Journalism students are supposed to be learning about their field as it exists outside of the college campus.
Unless it's a journalism student at Chicago State University, where the administration has long been populated by cronies and jobbers.
The student newspaper, Tempo, took a page from professional journalism and criticized those in the corner offices, asking questions about money and where it came from and where it went. For that, the presses were stopped.
Is it censorship, or did CSU's top dogs have a right to stifle the students?
As you'd expect, a judge will have to settle the dispute. Steven Moore, a faculty advisor who was fired for not censoring, and editor-in-chief George Providence II are both suing. The university claims it did nothing wrong. No constitutional rights were violated.
In fact, Patricia Arnold just wanted to edit the stories so that the kids could have a really good newspaper that they'd be proud of. As the executive director of university relations, she'd be better at doing those edits than Steven Moore, who was specifically hired to run the newspaper. Too bad that she wasn't a little more familiar with the law before she got involved in axing Mr. Moore.
Legal experts believe that the plaintiffs in the case will win, based on state statutes that protect journalism advisers from getting fired for not suppressing the students' free speech.

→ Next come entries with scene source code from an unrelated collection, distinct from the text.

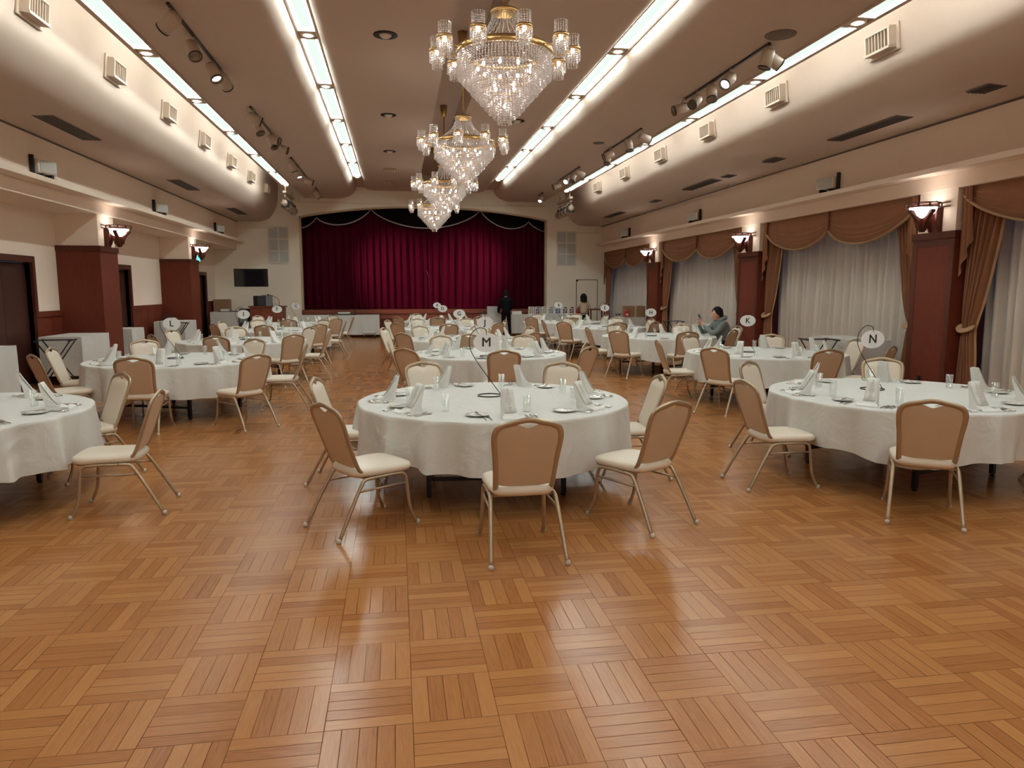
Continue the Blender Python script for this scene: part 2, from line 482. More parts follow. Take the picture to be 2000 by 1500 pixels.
st = MB(); st.box(OX0, OX1, YW-.05, YW+3.2, .80, .95); st.box(OX0, OX1, YW, YW+3.2, 0, .80)
stg = struct('floor_stage', st, M['stagewood'])
gv = MB()
for i in range(8): gv.box(OX0+1.14*i+.55, OX0+1.14*i+.556, YW-.004, YW+.001, .02, .80)
struct('trim_stage_joints', gv, M['door'])
bk = MB(); bk.box(-4.6, 6.9, YW+2.6, YW+2.7, .9, 5.7); bk.box(-4.7, -4.6, YW+.25, YW+2.7, .9, 5.7); bk.box(6.9, 7.0, YW+.25, YW+2.7, .9, 5.7); bk.box(-4.7, 7, YW+.25, YW+2.7, 5.6, 5.7)
struct('wall_backstage', bk, M['dark'])

def folds(mb, p0, p1, z0, z1, amp, wl, nz=6, seed=0, flare=0, perp=None):
    p0 = Vector(p0); p1 = Vector(p1); L_ = (p1-p0).length; d = (p1-p0)/L_
    q = Vector((-d.y, d.x)) if perp is None else Vector(perp)
    rr = random.Random(seed); ph = [rr.uniform(0, 6.28) for _ in range(4)]
    nu = int(L_/wl*9)
    def fn(u, v):
        s = u*L_; z = z0+(z1-z0)*v
        a = amp*(1 - .35*v)
        off = a*(sin(2*pi*s/wl+1.1*sin(s*1.3+ph[0]) + .5*sin(s*3.1+ph[1])) + .45*sin(2*pi*s/wl*.43+ph[2]) + .25*sin(2*pi*s/wl*2.1+ph[3]+v))
        off += amp*.35*sin(s*2.3+v*3+ph[1])
        p = p0 + d*s + q*off
        return (p.x, p.y, z)
    return mb.grid(fn, nu, nz)

# stage curtain: two velvet halves and pelmet above
cY = YW+.75
mid = 1.15
for k, (a, b_) in enumerate(((-4.2, mid+.05), (mid-.02, 6.5))):
    c = folds(MB(), (a, cY+.05*k), (b_, cY+.05*k), .97, 5.2, .075, .26, seed=3+k).build('stage_curtain', M['velvet'], fix=False)
    tag(c, ['burgundy velvet stage curtain half nearer the lectern', 'burgundy velvet stage curtain half nearer the windows'][k], 'curtain', 'stage curtain halves')
pel = empty('curtain_pelmet', (0, 0, 0), 0, 'dark scalloped pelmet with silver braid across the stage top', 'pelmet')
SW = [(-3.9, 4.05, -2.86, 4.30, 3.93), (-2.86, 4.32, -.88, 4.64, 4.08), (-.88, 4.64, 3.22, 4.66, 3.98), (3.22, 4.66, 5.08, 4.27, 4.03), (5.08, 4.27, 6.4, 4.0, 3.90)]
PY = YW+.52
def arc_z(sw, t):
    x0, z0, x1, z1, lo = sw
    base = z0+(z1-z0)*t; mid_ = (z0+z1)/2
    return base - (mid_-lo)*(4*t*(1-t))**.8
for sw in SW:
    g = MB(); g.grid(lambda u, v, sw=sw: (sw[0]+(sw[2]-sw[0])*u, PY+.05*sin(u*40)*(1-v)*.4, arc_z(sw, u)*(1-v)+5.3*v), 24, 3)
    g.build('swag', M['velvetdark'], pel, fix=False)
    b2 = MB(); b2.tube([(sw[0]+(sw[2]-sw[0])*i/20, PY-.03, arc_z(sw, i/20)) for i in range(21)], .022, 6)
    b2.build('braid', M['silver'], pel)
MB().tube([(1.22, YW+.45, .96), (1.22, YW+.45, 2.2), (1.15, YW+.43, 2.42)], .012, 6).build('microphone_stand', M['blackmetal'])
tag(bpy.data.objects['microphone_stand'], 'thin black microphone stand before the closed stage curtain', 'microphone stand')
# stage spotlights (real lamps on the hanging bars) warm the middle of the curtain

# grilles, booth window, door in the end wall
def wall_grille(x0, x1, z0, z1, label):
    t = empty('wall_grille', ((x0+x1)/2, YW, z0), 0, label, 'wall grille', 'white grilles beside the stage')
    w2 = (x1-x0)/2; h = z1-z0
    fr = MB()
    for x in (-w2, 0, w2): fr.box(x-.022, x+.022, -.04, -.002, 0, h)
    for i in range(4): fr.box(-w2, w2, -.04, -.002, h*i/3-.022, h*i/3+.022)
    fr.build('frame', M['white'], t)
    MB().box(-w2, w2, -.02, -.005, 0, h).build('mesh_panel', M['grey'], t)
wall_grille(-4.5, -3.8, 2.64, 3.92, 'white six-pane grille on the wall on the lectern side of the stage')
wall_grille(6.09, 6.83, 2.60, 3.88, 'white six-pane grille on the wall on the window side of the stage')
wb = MB(); wb.box(-5.74, -4.56, YW-.01, YW+.02, 1.79, 2.43); o = struct('window_1', wb, M['bglass'])
fb = MB(); fb.box(-5.77, -4.53, YW-.03, YW-.011, 2.43, 2.46); fb.box(-5.77, -4.53, YW-.03, YW-.011, 1.76, 1.79); fb.box(-5.77,-5.74,YW-.03,YW-.011,1.79,2.43); fb.box(-4.56,-4.53,YW-.03,YW-.011,1.79,2.43)
fb.build('window_frame', M['endp'], o)
db = MB(); db.box(6.88, 7.70, YW-.012, YW+.01, 0.02, 2.05); dd = struct('door_1', db, M['endp'])
dj = MB()
dj.box(6.86, 6.88, YW-.016, YW-.001, 0, 2.07); dj.box(7.70, 7.72, YW-.016, YW-.001, 0, 2.07); dj.box(6.86, 7.72, YW-.016, YW-.001, 2.05, 2.07)
dj.build('door_gap', M['dark'], dd)
MB().ball((7.62, YW-.05, 1.0), .03, 6).build('door_handle', M['chrome'], dd)
MB().box(6.86, 6.93, YW-.05, YW-.013, 2.0, 2.06).build('door_closer', M['dark'], dd)

# side walls
def side(s):
    return (lambda u: XC + s*u)
for s, nm in ((-1, 'left'), (1, 'right')):
    X = side(s)
    def bx(mb, u0, u1, y0, y1, z0, z1):
        a, b_ = sorted((X(u0), X(u1))); mb.box(a, b_, y0, y1, z0, z1)
    up = MB(); bx(up, 6.70, 6.85, Y0, YW, 3.42, 4.35); struct('wall_upper_'+nm, up, M['wallp'])
    lg = MB(); bx(lg, 6.48, 7.6, Y0, YW, 3.34, 3.42)
    bx(lg, 6.74, 7.6, Y0, YW, 3.12, 3.34)
    struct('trim_cornice_'+nm, lg, M['wallp'], bevel=.006)
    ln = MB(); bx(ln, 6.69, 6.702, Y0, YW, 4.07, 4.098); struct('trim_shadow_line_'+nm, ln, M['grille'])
LW = -6.40
lw = MB()
doors = [(12.55, 14.15), (17.75, 18.95), (24.6, 26.1)]
ycut = [Y0]+[v for d in doors for v in d]+[YW]
for i in range(0, len(ycut), 2): lw.box(LW-.2, LW, ycut[i], ycut[i+1], 0, 3.2)
for a, b_ in doors: lw.box(LW-.2, LW, a, b_, 2.16, 3.2)
struct('wall_left', lw, M['wallp'])
wn = MB()
for i in range(0, len(ycut), 2):
    a, b_ = ycut[i]+(0 if i == 0 else .1), ycut[i+1]-(0 if i == len(ycut)-2 else .1)
    wn.box(LW, LW+.02, a, b_, 0.0, 1.27)
    wn.box(LW, LW+.045, a, b_, 1.19, 1.29)
    wn.box(LW, LW+.04, a, b_, 0.0, .12)
    k = a
    while k < b_-.3:
        wn.box(LW+.02, LW+.024, k, k+.012, .12, 1.19); k += .55
struct('trim_wainscot', wn, M['wood'])
for k, (a, b_) in enumerate(doors):
    d = MB(); d.box(LW-.12, LW-.08, a, (a+b_)/2-.004, 0.01, 2.15); d.box(LW-.12, LW-.08, (a+b_)/2+.004, b_, 0.01, 2.15)
    dd = struct('door_%d' % (k+2), d, M['door'])
    fr = MB(); fr.box(LW-.1, LW+.05, a-.1, a, 0, 2.27); fr.box(LW-.1, LW+.05, b_, b_+.1, 0, 2.27); fr.box(LW-.1, LW+.05, a, b_, 2.16, 2.27)
    fr.build('door_frame', M['woodtrim'], dd)
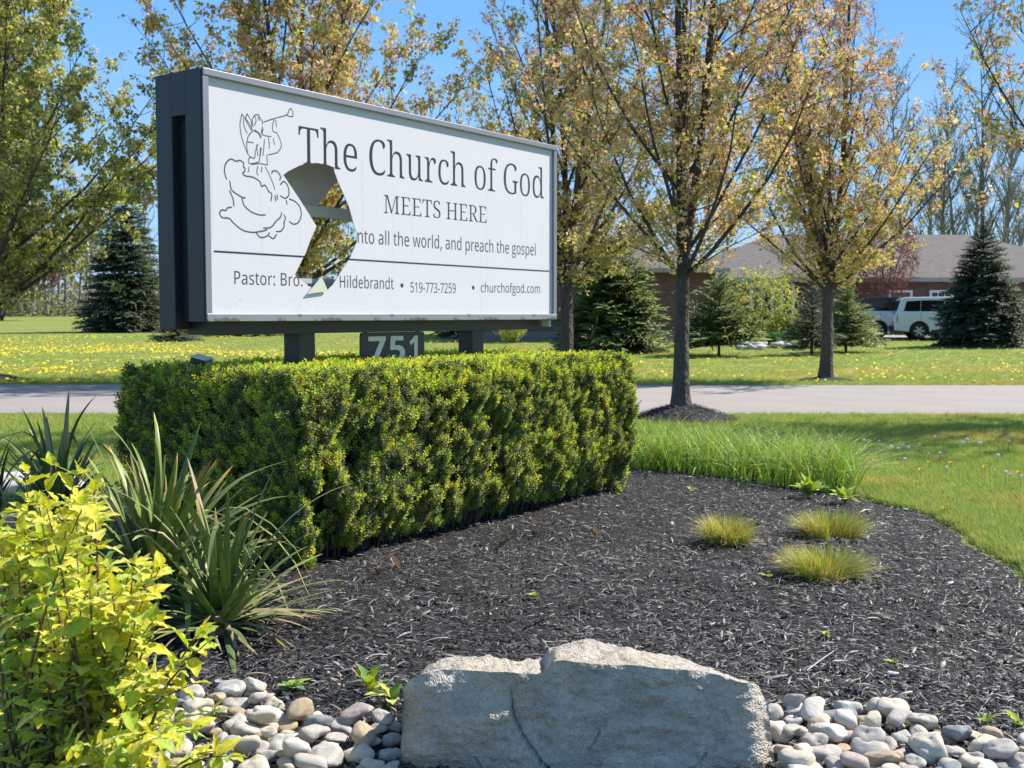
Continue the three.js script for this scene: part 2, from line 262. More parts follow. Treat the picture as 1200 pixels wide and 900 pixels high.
  { const p = fg.attributes.position, u = fg.attributes.uv; for (let i = 0; i < p.count; i++) u.setXY(i, (p.getX(i) - fx0) / (fx1 - fx0), (p.getY(i) - fy0) / (fy1 - fy0)); }
  part('face_panel', fg, new THREE.MeshPhysicalMaterial({ map: print, roughness: 0.93, transmission: 0.24, thickness: 0, side: THREE.DoubleSide }), sign, 'white acrylic panel with dark lettering and a broken-out hole');
  // frame: four lips with a depth of their own, mitred by butting
  const D = 0.13;
  part('frame_bar', M(box(SL, fw, D, SL / 2, SH - fw / 2, -D / 2, 0.004)), lipClean, sign);
  part('frame_bar', M(box(SL, 0.042, D, SL / 2, 0.021, -D / 2, 0.004)), lip, sign, 'lower frame bar spotted with dirt');
  part('frame_bar', M(box(fw, SH - fw - 0.042, D - 0.004, SL - fw / 2, (SH - fw + 0.042) / 2, -D / 2 - 0.002)), lipClean, sign);
  part('frame_bar', M(box(fw, SH - fw - 0.042, D - 0.004, fw / 2, (SH - fw + 0.042) / 2, -D / 2 - 0.002)), lipClean, sign);
  // cabinet: dark ends with a recessed channel, roof, floor, rear post
  const T = 0.37;                                                   // whole depth
  part('end_panel', box(0.012, SH - 0.002, D - 0.01, -0.006, SH / 2, -D / 2 - 0.006), navy, sign);
  part('end_channel', box(0.012, SH - 0.24, 0.12, 0.045, (SH - 0.24) / 2, -D - 0.055), mat([0.014, 0.015, 0.02], { roughness: 0.6 }), sign);
  part('end_cap', box(0.05, 0.225, T - D - 0.004, 0.012, SH - 0.1145, -(T + D) / 2 + 0.001, 0.004), navy, sign);
  part('rear_post', box(0.10, SH + 0.035, 0.135, 0.036, (SH - 0.06) / 2 + 0.005, -T + 0.07 - 0.01, 0.006), navy, sign, 'dark square steel post at the back edge of the cabinet');
  part('rear_post', box(0.10, SH + 0.035, 0.135, SL - 0.05, (SH - 0.06) / 2 + 0.005, -T + 0.07 - 0.01, 0.006), navy, sign);
  part('roof_panel', box(SL - 0.06, 0.012, T - D + 0.03, SL / 2, SH - 0.045, -(T + D) / 2 + 0.01), navy, sign);
  part('floor_panel', box(SL - 0.12, 0.012, T - D - 0.14, SL / 2, 0.02, -D - 0.05), navy, sign);
  part('base_beam', box(SL - 0.16, 0.075, 0.16, SL / 2 + 0.01, -0.035, -0.20), navy, sign, 'dark steel beam under the cabinet');
  part('bracket', box(0.03, 0.05, 0.06, SL - 0.055, -0.027, -0.06), mat([0.42, 0.43, 0.45], { roughness: 0.5 }), sign, 'small pale bracket under the far corner');
  // back sheet of the cabinet, torn open behind the hole, and a brace across it
  const back = T - 0.03, bs = shapeOf(rect(0.09, 0.03, SL - 0.1, SH - 0.03)); const bh = new THREE.Path();
  [[369, 243], [382, 228], [395, 213], [440, 196], [446, 329], [388, 327.5], [351, 326], [335, 300], [345, 260]].forEach(([x, y], i) => { const q = onFace(x, y, back); i ? bh.lineTo(...q) : bh.moveTo(...q); }); bh.closePath(); bs.holes.push(bh);
  const bg = new THREE.ExtrudeGeometry(bs, { depth: 0.006, bevelEnabled: false }); bg.translate(0, 0, -back - 0.006);
  const paleGrey = mat([0.82, 0.79, 0.74], { roughness: 0.7, map: texture(256, (x, y) => { const k = 1 + 0.14 * tileNoise(x, y, 4, 71, 5); return [k * 0.9, k * 0.9, k * 0.9]; }) });
  part('back_panel', bg, paleGrey, sign, 'grey back sheet seen through the hole, torn open itself');
  { const a = onFace(372, 241.5, back - 0.03), b = onFace(372, 254.5, back - 0.03); part('brace', box(SL - 0.24, a[1] - b[1], 0.03, SL / 2, (a[1] + b[1]) / 2, -back + 0.03), paleGrey, sign, 'grey horizontal brace inside the cabinet'); }
  { const a = onFace(372, 326, 0.2), g = box(1.1, 0.03, 0.08, onFace(368, 326, 0.2)[0], a[1] - 0.02, -0.2); part('ledge', g, mat([0.5, 0.5, 0.52]), sign, 'pale ledge low inside the hole'); }
  { // loose shard hanging in the lower end of the hole
    const q = [[361.6, 344.5], [378.5, 324], [385.5, 340], [383, 341.5]].map(([x, y]) => onFace(x, y, 0)); const s = new THREE.ExtrudeGeometry(shapeOf(q), { depth: 0.004, bevelEnabled: false }); s.translate(0, 0, -0.014); part('shard', s, mat([0.62, 0.63, 0.52], { roughness: 0.4 }), sign, 'loose triangular shard at the lower end of the hole');
  }
  // two square posts down through the hedge, and the number plate between them
  for (const px of [351, 552]) { const u = onFace(px, 400, 0.2)[0]; part('support_post', box(0.13, SO.y - 0.07, 0.13, u, -SO.y / 2 - 0.035, -0.2, 0.006), mat([0.03, 0.031, 0.036], { roughness: 0.5 }), sign); }
  { // plate hangs from two straps
    const z = -0.16, a = onFace(423, 390, -z), b = onFace(497, 390, -z), w = b[0] - a[0], h = 0.215, top = (onFace(460, 389.5, -z)[1]);
    const sh = new THREE.Shape(), r = 0.018; sh.moveTo(r, 0); sh.lineTo(w - r, 0); sh.absarc(w - r, r, r, -Math.PI / 2, 0); sh.lineTo(w, h - r); sh.absarc(w - r, h - r, r, 0, Math.PI / 2); sh.lineTo(r, h); sh.absarc(r, h - r, r, Math.PI / 2, Math.PI); sh.lineTo(0, r); sh.absarc(r, r, r, Math.PI, Math.PI * 1.5);
    const g = new THREE.ExtrudeGeometry(sh, { depth: 0.012, bevelEnabled: true, bevelSize: 0.002, bevelThickness: 0.002, bevelSegments: 1 }); g.translate(a[0], top - h, z - 0.012);
    const plate = part('number_plate', g, mat([0.016, 0.018, 0.035], { roughness: 0.35 }), sign, 'dark blue plate reading 751');
    const font = await new FontLoader().loadAsync('fonts/droid/droid_sans_bold.typeface.json');
    [...'751'].forEach((ch, k) => { const s = new THREE.ExtrudeGeometry(font.generateShapes(ch, 0.165), { depth: 0.003, bevelEnabled: false }); s.computeBoundingBox(); const bb = s.boundingBox, ww = bb.max.x - bb.min.x; s.translate(-bb.min.x, 0, 0); s.scale([0.265, 0.245, 0.135][k] * w / ww, 1, 1); s.translate(a[0] + [0.10, 0.425, 0.745][k] * w, top - h + 0.028, z + 0.003); part('digit', s, mat([0.62, 0.64, 0.62], { roughness: 0.4 }), plate); });
    for (const t of [0.08, 0.9]) part('strap', box(0.03, 0.06, 0.006, a[0] + t * w + 0.01, top + 0.015, z - 0.016), navy, plate);
  }
}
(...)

Rachel Fleischmann has the thankless job of defending the geniuses of CSU, who thought they were untouchable because they had clout. Look for Ms. Fleischmann to settle the case out of court. She won't be letting Patricia Arnold do any editing of her legal briefs, that's for sure.
2 comments:
Freedom of speech? Just another conservative canard, bourgeois petty thinking.
I finally figured out why my ABNA submission crashed and burned--I took a very obvious swipe at Hollywood socialists and women of such believes (something about not shaving legs and squealing during... well, no need to go into that.) I swear, the more I think about it, the more convinced I am that it did not meet the litmus test. The novel was obviously written by a counter-revolutionary roadster (borrowed from the Cultural Revolution sophisticated linguo.)
ABNA is American Idol for authors.
The winners don't last because they don't have enough depth, while those who were cut, like Jennifer Hudson, end up doing far better.
Contests don't seem to do a good job of finding talent.